* INSTRUCTION:
Please write out the material that follows, exactly as it stands.

* SUPPLIED MATERIAL:
:::::
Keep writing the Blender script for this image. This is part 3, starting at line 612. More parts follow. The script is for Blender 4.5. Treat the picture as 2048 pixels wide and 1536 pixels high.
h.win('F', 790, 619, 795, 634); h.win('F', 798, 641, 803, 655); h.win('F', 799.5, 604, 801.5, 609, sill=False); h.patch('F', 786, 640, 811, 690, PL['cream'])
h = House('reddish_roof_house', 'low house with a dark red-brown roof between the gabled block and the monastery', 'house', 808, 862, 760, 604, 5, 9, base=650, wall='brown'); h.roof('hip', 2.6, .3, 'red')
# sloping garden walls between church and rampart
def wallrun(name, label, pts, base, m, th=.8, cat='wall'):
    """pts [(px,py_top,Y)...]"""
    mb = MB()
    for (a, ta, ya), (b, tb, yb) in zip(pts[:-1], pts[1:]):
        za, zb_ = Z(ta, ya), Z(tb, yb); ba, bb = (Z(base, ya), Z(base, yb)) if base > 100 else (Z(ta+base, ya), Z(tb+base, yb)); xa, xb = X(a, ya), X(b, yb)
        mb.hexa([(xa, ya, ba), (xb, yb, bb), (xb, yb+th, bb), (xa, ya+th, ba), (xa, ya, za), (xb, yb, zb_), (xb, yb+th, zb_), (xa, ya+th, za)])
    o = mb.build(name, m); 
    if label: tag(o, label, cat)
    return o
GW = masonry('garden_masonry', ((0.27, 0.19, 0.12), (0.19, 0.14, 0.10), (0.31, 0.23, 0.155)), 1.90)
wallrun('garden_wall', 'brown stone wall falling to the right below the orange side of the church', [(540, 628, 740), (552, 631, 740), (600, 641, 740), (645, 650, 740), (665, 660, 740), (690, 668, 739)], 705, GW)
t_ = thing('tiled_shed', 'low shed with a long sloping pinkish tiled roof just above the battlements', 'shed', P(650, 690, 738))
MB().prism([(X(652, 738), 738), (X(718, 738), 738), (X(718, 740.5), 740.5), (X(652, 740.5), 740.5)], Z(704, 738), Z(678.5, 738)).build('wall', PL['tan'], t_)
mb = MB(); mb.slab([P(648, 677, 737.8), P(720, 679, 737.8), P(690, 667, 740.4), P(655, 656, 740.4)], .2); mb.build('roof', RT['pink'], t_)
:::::
* SOLUTION:
Keep writing the Blender script for this image. This is part 3, starting at line 612. More parts follow. The script is for Blender 4.5. Treat the picture as 2048 pixels wide and 1536 pixels high.
h.win('F', 790, 619, 795, 634); h.win('F', 798, 641, 803, 655); h.win('F', 799.5, 604, 801.5, 609, sill=False); h.patch('F', 786, 640, 811, 690, PL['cream'])
h = House('reddish_roof_house', 'low house with a dark red-brown roof between the gabled block and the monastery', 'house', 808, 862, 760, 604, 5, 9, base=650, wall='brown'); h.roof('hip', 2.6, .3, 'red')
# sloping garden walls between church and rampart
def wallrun(name, label, pts, base, m, th=.8, cat='wall'):
    """pts [(px,py_top,Y)...]"""
    mb = MB()
    for (a, ta, ya), (b, tb, yb) in zip(pts[:-1], pts[1:]):
        za, zb_ = Z(ta, ya), Z(tb, yb); ba, bb = (Z(base, ya), Z(base, yb)) if base > 100 else (Z(ta+base, ya), Z(tb+base, yb)); xa, xb = X(a, ya), X(b, yb)
        mb.hexa([(xa, ya, ba), (xb, yb, bb), (xb, yb+th, bb), (xa, ya+th, ba), (xa, ya, za), (xb, yb, zb_), (xb, yb+th, zb_), (xa, ya+th, za)])
    o = mb.build(name, m); 
    if label: tag(o, label, cat)
    return o
GW = masonry('garden_masonry', ((0.27, 0.19, 0.12), (0.19, 0.14, 0.10), (0.31, 0.23, 0.155)), 1.90)
wallrun('garden_wall', 'brown stone wall falling to the right below the orange side of the church', [(540, 628, 740), (552, 631, 740), (600, 641, 740), (645, 650, 740), (665, 660, 740), (690, 668, 739)], 705, GW)
t_ = thing('tiled_shed', 'low shed with a long sloping pinkish tiled roof just above the battlements', 'shed', P(650, 690, 738))
MB().prism([(X(652, 738), 738), (X(718, 738), 738), (X(718, 740.5), 740.5), (X(652, 740.5), 740.5)], Z(704, 738), Z(678.5, 738)).build('wall', PL['tan'], t_)
mb = MB(); mb.slab([P(648, 677, 737.8), P(720, 679, 737.8), P(690, 667, 740.4), P(655, 656, 740.4)], .2); mb.build('roof', RT['pink'], t_)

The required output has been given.